◆ **Recorded data**
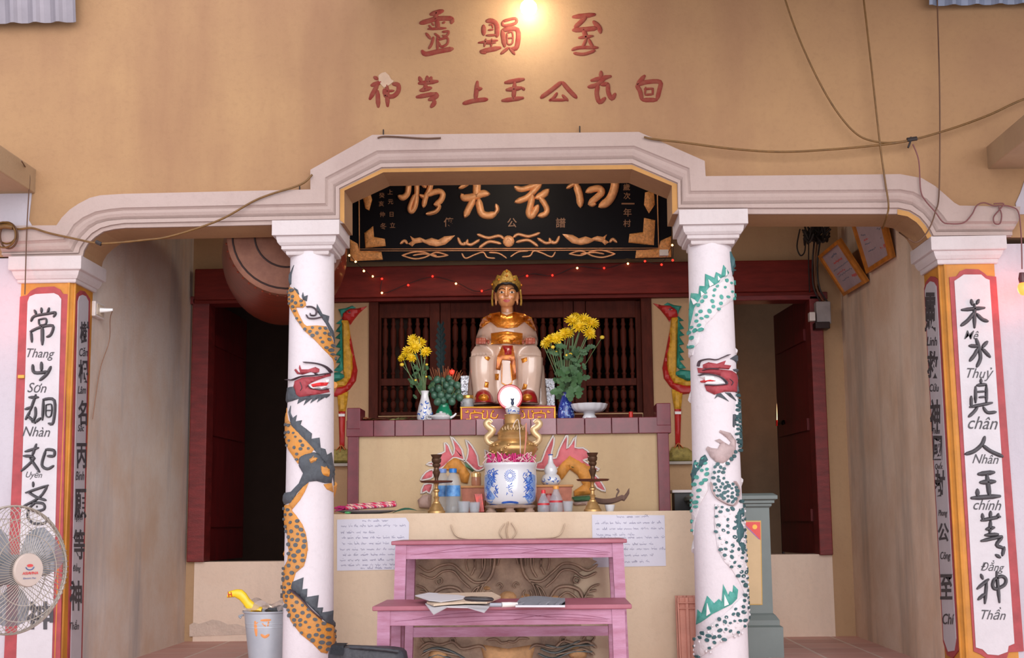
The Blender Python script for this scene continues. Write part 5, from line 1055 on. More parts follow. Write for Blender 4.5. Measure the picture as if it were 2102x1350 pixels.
bm = B(); lathe(bm, [(.012, zl), (.013, zl + .045), (.006, zl + .05)], (cx_, 7.93, 0), 14); Obj('wax', bm, M('red_wax', (196, 40, 30), .4), cd, 50)
bm = B(); tube(bm, [Vector((cx_, 7.93, zl + .048)), Vector((cx_ + .001, 7.93, zl + .06))], .0012, 5, 0); Obj('wick', bm, m_wire, cd)
mm = M('dry_maroon_leaf', (136, 50, 60), .7, var=.4, scale=20, rgb2=(120, 92, 52))
ro_ = random.Random(4)
for x0, x1, l, c_ in ((744, 800, 'heap of limp maroon and orange leaves at the left end of the ledge', (160, 70, 50)), (806, 848, 'small heap of pale and green leaves on the ledge beside the slim vase', (176, 168, 110))):
    bm = B(); mat = M('leaf_heap_%d' % x0, c_, .7, var=.5, scale=22, rgb2=(84, 92, 50))
    for i in range(16):
        p = P(ro_.uniform(x0, x1), 858, 7.85 + ro_.uniform(-.04, .08)); p.z = zl + .006 + .0012 * i; a = ro_.uniform(0, 6.3); u = Vector((math.cos(a), math.sin(a) * .5, ro_.uniform(-.1, .2))); w = Vector((-u.y, u.x, .2)) * .3
        s = ro_.uniform(.04, .075); vs = [bm.verts.new(p + v * s) for v in (-u, -u * .3 + w, u * .4 + w * .8, u, u * .4 - w * .8, -u * .3 - w)]; bm.faces.new(vs)
    tag(Obj('wilted_leaves', bm, mat), l, 'leaves')
# ================================================================== things on the front altar
m_brass = M('brass', (190, 150, 96), .35, .6, var=.15, scale=20); m_brz = M('dark_bronze', (92, 66, 48), .4, .6, var=.3, scale=24); m_rim = M('rusty_pan', (110, 62, 48), .5, .4, var=.3)
def lz(bm, cx, Y, prof, n=26, sy=1, y0=None):
    """prof in (half width px, row px); the lowest row is set down on the front altar"""
    k = Y / F; X = P(cx, prof[0][1], Y).x; y0 = prof[0][1] if y0 is None else y0
    return lathe(bm, [(w * k, za + (y0 - y) * k) for w, y in prof], (X, Y, 0), n, 1, sy)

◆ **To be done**
Quote the material word for word, dropping any images it holds.

◆ **Output of the task**
The Blender Python script for this scene continues. Write part 5, from line 1055 on. More parts follow. Write for Blender 4.5. Measure the picture as if it were 2102x1350 pixels.
bm = B(); lathe(bm, [(.012, zl), (.013, zl + .045), (.006, zl + .05)], (cx_, 7.93, 0), 14); Obj('wax', bm, M('red_wax', (196, 40, 30), .4), cd, 50)
bm = B(); tube(bm, [Vector((cx_, 7.93, zl + .048)), Vector((cx_ + .001, 7.93, zl + .06))], .0012, 5, 0); Obj('wick', bm, m_wire, cd)
mm = M('dry_maroon_leaf', (136, 50, 60), .7, var=.4, scale=20, rgb2=(120, 92, 52))
ro_ = random.Random(4)
for x0, x1, l, c_ in ((744, 800, 'heap of limp maroon and orange leaves at the left end of the ledge', (160, 70, 50)), (806, 848, 'small heap of pale and green leaves on the ledge beside the slim vase', (176, 168, 110))):
    bm = B(); mat = M('leaf_heap_%d' % x0, c_, .7, var=.5, scale=22, rgb2=(84, 92, 50))
    for i in range(16):
        p = P(ro_.uniform(x0, x1), 858, 7.85 + ro_.uniform(-.04, .08)); p.z = zl + .006 + .0012 * i; a = ro_.uniform(0, 6.3); u = Vector((math.cos(a), math.sin(a) * .5, ro_.uniform(-.1, .2))); w = Vector((-u.y, u.x, .2)) * .3
        s = ro_.uniform(.04, .075); vs = [bm.verts.new(p + v * s) for v in (-u, -u * .3 + w, u * .4 + w * .8, u, u * .4 - w * .8, -u * .3 - w)]; bm.faces.new(vs)
    tag(Obj('wilted_leaves', bm, mat), l, 'leaves')
# ================================================================== things on the front altar
m_brass = M('brass', (190, 150, 96), .35, .6, var=.15, scale=20); m_brz = M('dark_bronze', (92, 66, 48), .4, .6, var=.3, scale=24); m_rim = M('rusty_pan', (110, 62, 48), .5, .4, var=.3)
def lz(bm, cx, Y, prof, n=26, sy=1, y0=None):
    """prof in (half width px, row px); the lowest row is set down on the front altar"""
    k = Y / F; X = P(cx, prof[0][1], Y).x; y0 = prof[0][1] if y0 is None else y0
    return lathe(bm, [(w * k, za + (y0 - y) * k) for w, y in prof], (X, Y, 0), n, 1, sy)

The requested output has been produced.